This is very interesting. I'm firmly convinced it's possible to develop common sense rules, but of course, you need someone who will apply common sense rules.
I'm looking at all the recommendations. Some I find are interesting, and some I'm less sold on. A $30 gift for me, personally, I don't know what I get out of it. I get a blanket. I get some snow globes. I don't know what the value of them is. I guess I could keep track. We actually keep them all in a box in my office because we're not sure what to do with them. We give them away to kids or whatever.
There's that, and then there's the issue of fundraising. Political fundraising to me is a real clear benefit.

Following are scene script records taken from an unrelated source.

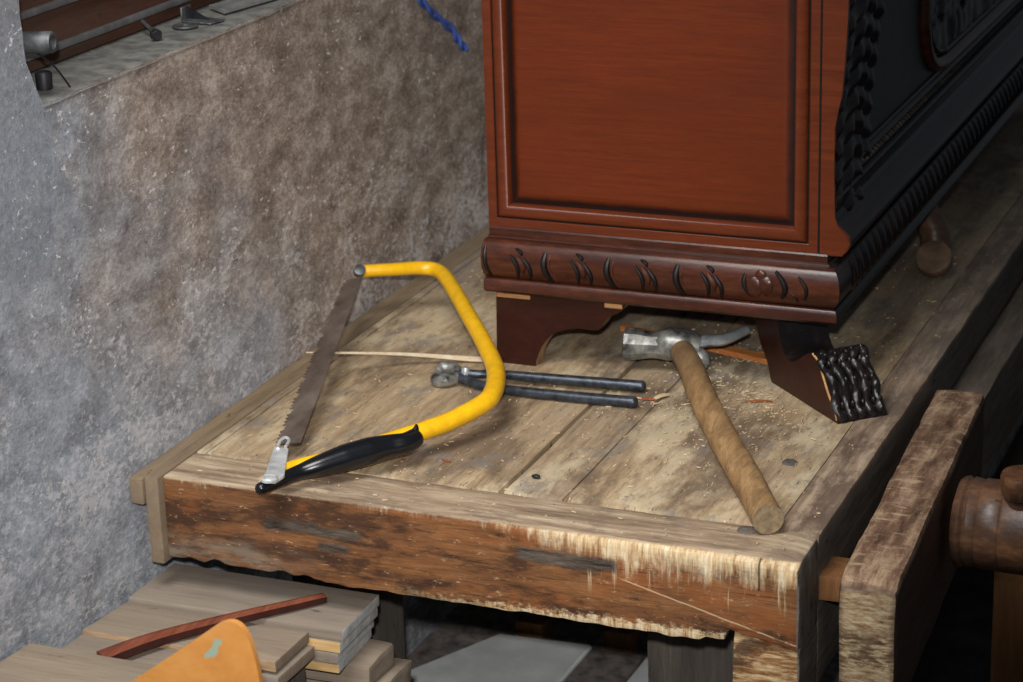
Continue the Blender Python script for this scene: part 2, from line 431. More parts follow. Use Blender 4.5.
M['footmah'] = wood('dark_red_foot_wood', (34, 14, 10), (50, 22, 14), (66, 30, 20), 0, 40, 14, .38, .4, (46, 18, 12), .6, None, .1, seed=6)
M['groove'] = plain('black_glaze', (14, 9, 8), .45, .4, var=.2)
M['sidepanel'] = plain('dull_black_panel', (56, 58, 54), .5, .3, var=.12, scale=30)
M['bead'] = plain('highlit_black_beading', (70, 66, 60), .4, .5, var=.4, scale=90)  # highlights on the black bead row painted in as a lighter colour
M['raw'] = wood('raw_pale_wood', (150, 104, 62), (196, 148, 98), (220, 178, 128), 0, 60, 10, .8, .15)
M['rawedge'] = wood('scuffed_edge_wood', (120, 92, 66), (166, 136, 104), (196, 170, 138), 0, 60, 10, .75, .15)

M['yellow'] = plain('yellow_paint', (244, 186, 22), .32, .5, var=.06, scale=90)
M['steel'] = plain('bright_zinc_steel', (206, 208, 208), .35, .5, .35, var=.15, scale=80)
def blade_m():
    t = NT('rusty_blade_steel', .5, .4, .35)
    n = t.noise(t.scaled(30, 12, 30), 1, 5, .65)
    t.col(t.ramp(n, [(.3, (74, 62, 54)), (.5, (106, 93, 84)), (.7, (134, 122, 112))]))
    return t.m
M['blade'] = blade_m()
M['black'] = plain('black_plastic', (16, 18, 22), .25, .6, var=.1)
M['iron'] = plain('dark_tool_steel', (62, 67, 74), .34, .5, .5, var=.35, scale=120, bump=.1)
M['ironworn'] = plain('worn_hammer_steel', (112, 112, 108), .42, .5, .55, var=.65, scale=60, bump=.25)
M['bright'] = plain('polished_steel', (176, 180, 182), .3, .5, .5, var=.15, scale=80)
def handle_fin(t, c, g):
    n = t.noise(t.scaled(90, 22, 90, off=(2, 5, 1), rot=(0, 0, -.5)), 1, 6, .7)
    c = t.mix(t.math('MULTIPLY', t.rng(n, .46, .62), .6), c, (112, 86, 60))
    return t.mix(t.math('MULTIPLY', t.rng(t.axis(1), 1.93, 2.08), .65), c, (92, 72, 54))
M['handle'] = wood('hammer_handle_wood', (116, 88, 58), (160, 126, 86), (188, 156, 112), 1, 90, 8, .6, .25, None, 0, (108, 80, 54), .25, fin=handle_fin)
M['padwood'] = wood('worn_pad_wood', (82, 66, 52), (116, 94, 74), (142, 118, 94), 0, 40, 20, .6, .3)
M['endgrain'] = plain('grey_end_grain', (140, 122, 96), .85, .1, var=.18, scale=160, bump=.3)
M['pale'] = wood('pale_split_stick', (186, 164, 132), (218, 200, 170), (236, 222, 198), 0, 200, 10, .7, .15)
M['orangewood'] = wood('orange_offcut', (166, 96, 48), (200, 126, 68), (222, 156, 100), 0, 90, 10, .6, .2)
M['board'] = wood('dusty_board', (124, 112, 100), (144, 131, 117), (160, 147, 132), 0, 70, 5, .88, .08, (142, 131, 119), .6, (104, 92, 80), .3, seed=2)
M['board_b'] = wood('dusty_board_warm', (128, 112, 95), (150, 134, 116), (168, 152, 133), 0, 70, 5, .88, .08, (144, 131, 117), .5, (106, 92, 78), .3, seed=7)
M['whiteend'] = plain('whitewashed_end', (186, 186, 182), .85, .1, var=.12, scale=70, bump=.5)
M['pine'] = wood('fresh_pine_edge', (186, 146, 96), (212, 176, 122), (226, 196, 150), 0, 70, 6, .75, .15)
M['redwood'] = wood('red_brown_moulding', (88, 44, 30), (124, 68, 48), (146, 88, 64), 1, 90, 6, .5, .3, seed=3)
M['redside'] = plain('dark_red_side', (58, 26, 22), .4, .4, var=.15)
def orange_fin(t, c, g):
    n = t.noise(t.scaled(90, 90, 90), 1, 3, .6)
    wob = t.math('MULTIPLY', t.math('SUBTRACT', n, .5), .012)
    # an old smear of pale green paint
    x, z = t.axis(0), t.axis(2)
    d = t.math('SUBTRACT', x, t.math('ADD', -.7940, t.math('MULTIPLY', t.math('SUBTRACT', z, .8465), .62)))
    m = t.math('MULTIPLY', t.rng(t.math('ABSOLUTE', t.math('ADD', d, wob)), .0028, .0040, 1, 0), t.box(z=(.8390, .8560), soft=.002, wob=wob))
    return t.mix(m, c, (150, 166, 146))
M['orangeboard'] = wood('orange_varnished_board', (184, 118, 54), (210, 146, 76), (224, 164, 98), 0, 16, 10, .5, .3, (190, 124, 60), .5, None, .15, fin=orange_fin)
M['sheet'] = plain('grey_sheet', (222, 226, 224), .55, .3, var=.08, scale=14)
M['mottled'] = plain('mottled_grey_board', (116, 108, 103), .8, .1, var=.3, scale=60)
M['rust'] = wood('rusty_brown_shutter', (54, 34, 26), (84, 56, 44), (104, 74, 60), 1, 30, 3, .8, .15, (74, 62, 56), .7, (44, 30, 24), .4, seed=5)
M['batten'] = plain('grey_batten', (92, 92, 92), .6, .3, var=.15)
M['zinc'] = plain('dull_zinc', (96, 98, 100), .5, .4, .5, var=.25, scale=90)
M['darkmetal'] = plain('blackened_metal', (40, 40, 44), .5, .4, .3, var=.3)
M['dustmetal'] = plain('dusty_metal', (120, 120, 118), .75, .2, .1, var=.15)
M['blue'] = plain('blue_wire', (72, 100, 178), .4, .4, var=.2)
M['chip'] = plain('wood_shaving', (190, 168, 136), .85, .1, var=.3, scale=40)
M['red'] = plain('red_chip', (150, 86, 54), .8, .1, var=.25)

# ------------------------------------------------------------------ the setting
def wx(y, z):
    p = Vector((0, y*3.2, z*3.2))
    lean = max(0, .80-z)*-.05
    return -1.0915 + lean + .0028*noise.noise(p) + .0010*noise.noise(p*5)
def sill_z(y): return 1.1625 + .0022*noise.noise(Vector((y*9, 3, 0))) + .0012*noise.noise(Vector((y*40, 1, 0)))
def jamb_y(z):
    pts = [(1.1, 1.612), (1.1625, 1.607), (1.18, 1.597), (1.20, 1.588), (1.25, 1.586), (2.2, 1.58)]
    for (a, b), (c, d) in zip(pts, pts[1:]):
        if a <= z <= c: return b+(d-b)*(z-a)/(c-a)+.0015*noise.noise(Vector((z*60, 0, 9)))
    return 1.58
bm = bmesh.new()  # frame of the added fill window, out of view
def lower(u, v):
    y = .9+u*3.7; z = v*sill_z(y); return Vector((wx(y, z), y, z))
patch(bm, 300, 100, lower)
def left(u, v):
    z = 1.1625+v*(2.2-1.1625); y1 = jamb_y(z); y = .9+u*(y1-.9)
    return Vector((wx(y, z), y, z + (sill_z(y)-1.1625)*(1-v)))
patch(bm, 60, 80, left)
def reveal(u, v):
    z = 1.1625+v*(2.2-1.1625); return Vector((wx(jamb_y(z), z)-u*.075, jamb_y(z)+u*.01, z))
patch(bm, 6, 80, reveal)
obj('wall_left', bm, M['wall'], kind='structure', base=(-1.0915, 0, 0))

bm = bmesh.new()  # frame of the added fill window, out of view
def sill(u, v):
    y = 1.606+v*3.0; r = min(1, u*9)
    z = sill_z(y) - .0022*(1-r)**2 + .0008*noise.noise(Vector((u*4, y*18, 0)))
    return Vector((wx(y, 1.16)+.0012*(1-r) - u*.082, y, z))
patch(bm, 12, 150, sill)
obj('trim_1', bm, M['sill'], kind='structure')

# the boarded window in the recess
win = bpy.data.objects.new('window_1', None); C.objects.link(win); win.location = (-1.168, 1.9, 1.162); win['kind'] = 'structure'; win['_w'] = [-1.168, 1.9, 1.162]
bm = bmesh.new()  # frame of the added fill window, out of view
for i in range(4):
    box(bm, -1.19, -1.166, 1.56, 4.5, 1.163+i*.075, 1.163+(i+1)*.075-.002, .002, 1, (0, 20, 0))
rough_up(bm, .0012, 30)
obj('shutter_board', bm, M['rust'], win)
for z0 in (1.1765, 1.2135):
    bm = wbox(-1.166, -1.159, 1.66, 4.4, z0, z0+.006, .0015, (0, 30, 0), .0006)
    obj('batten', bm, M['batten'], win)

bm = bmesh.new()  # frame of the added fill window, out of view
def fl(u, v): return Vector((-1.2+u*5.2, -1.0+v*6.5, .004*noise.noise(Vector((u*30, v*30, 0)))))
patch(bm, 60, 60, fl)
obj('floor', bm, M['floor'], kind='structure', base=(0, 0, 0))

# ------------------------------------------------------------------ workbench
bench = thing('workbench', 'heavy worn wooden workbench carrying the chest and the tools', 'workbench', (-.76, 2.4, 0))
for k, (x0, x1) in enumerate(((-1.0600, -1.0505), (-1.0488, -.7545), (-.7515, -.6945), (-.6935, -.5010))):
    bm = wbox(x0, x1, 1.7535, 3.9, .752, .8, .0022, (4, 60, 0), .0007, 30, k*5.0, 90, .0003)
    if k == 2:
        for v in bm.verts:          # a split runs along the plank's near end
            if v.co.x < -.7480 and v.co.z > .79: v.co.x += .0022*noise.noise(Vector((0, v.co.y*40, 1)))+.0012
    obj('plank', bm, M['plank'] if k % 2 else M['plank_b'], bench)
# front board: ragged lower edge, broken right corner
bm = wbox(-1.0600, -.4630, 1.690, 1.752, .7165, .8, .004, (110, 3, 10), .0008, 35, 1.0, 120, .0004)
for v in bm.verts:
    x, z = v.co.x, v.co.z
    if z < .73:
        k = (.73-z)/.0135
        v.co.z += k*.0022*noise.noise(Vector((x*60, 2, 0)))
        if x < -.90: v.co.z += k*(.003+.008*max(0, noise.noise(Vector((x*45, 7, 0))))) * min(1, (-.90-x)/.02+.3)
        if -.545 < x < -.5265: v.co.z += k*.003
        if x >= -.5265: v.co.z += k*(.0165-.24*(x+.5265)+.0012*noise.noise(Vector((x*90, 1, 1))))
    if z > .785 and x > -.78:
        q = min(1, (x+.78)/.2)*max(0, (1.712-v.co.y)/.022)**1.5*min(1, (z-.785)/.012)
        v.co.z -= q*(.0045+.003*noise.noise(Vector((x*50, 3, 1))))
    if z > .77 and x > -.75 and v.co.y < 1.70: v.co.y += .003*max(0, noise.noise(Vector((x*120, z*15, 4))))
    if x > -.475 and z > .78: v.co.z -= (x+.475)*.25; v.co.x -= .001
obj('front_board', bm, M['apron'], bench, label='orange brown front board with ragged pale edges')
# side beam with its end grain to the front
bm = wbox(-.5005, -.4627, 1.7490, 3.9, .660, .8, .0015, (4, 80, 8), .0009, 30, 2.0, 110, .0005)
for v in bm.verts:
    if v.co.z > .785 and v.co.x > -.475:
        q = max(0, noise.noise(Vector((v.co.y*14, 1, 0))))
        v.co.z -= .006*q; v.co.x -= .005*q
obj('side_beam', bm, M['beam'], bench)
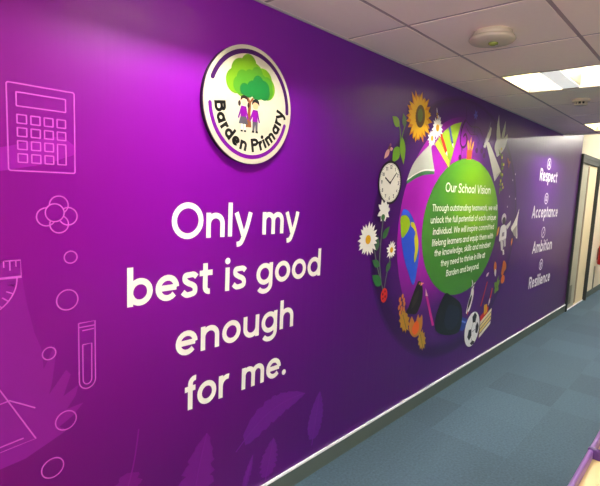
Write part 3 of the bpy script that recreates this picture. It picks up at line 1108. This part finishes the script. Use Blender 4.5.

When the commissioner ruled in the Lisa Raitt case on the cement lobbyist, she ruled it wasn't a problem because there was no personal benefit, but it was a lobbyist for a cement company who was lobbying on a contract and showed up at the fundraiser. To me that would be an apparent conflict. A lobbyist could show up at a fundraiser without you knowing that they were lobbying you. Would you then be held accountable? Someone could donate to you—people donate all the time—and you might not check who's coming in through your riding association, and then six months later, they're hitting up your ministry or you for a favour.
In terms of the fundraising rules, she says there needs to be clarity but she doesn't lay out what it is. How do we have clear rules so that we're ensuring that people are not using fundraising at the riding association level to try to influence an MP or a minister? How do we ensure that if someone is making a donation it isn't retroactively putting blame on an MP or on a minister? What's the clear dividing line here?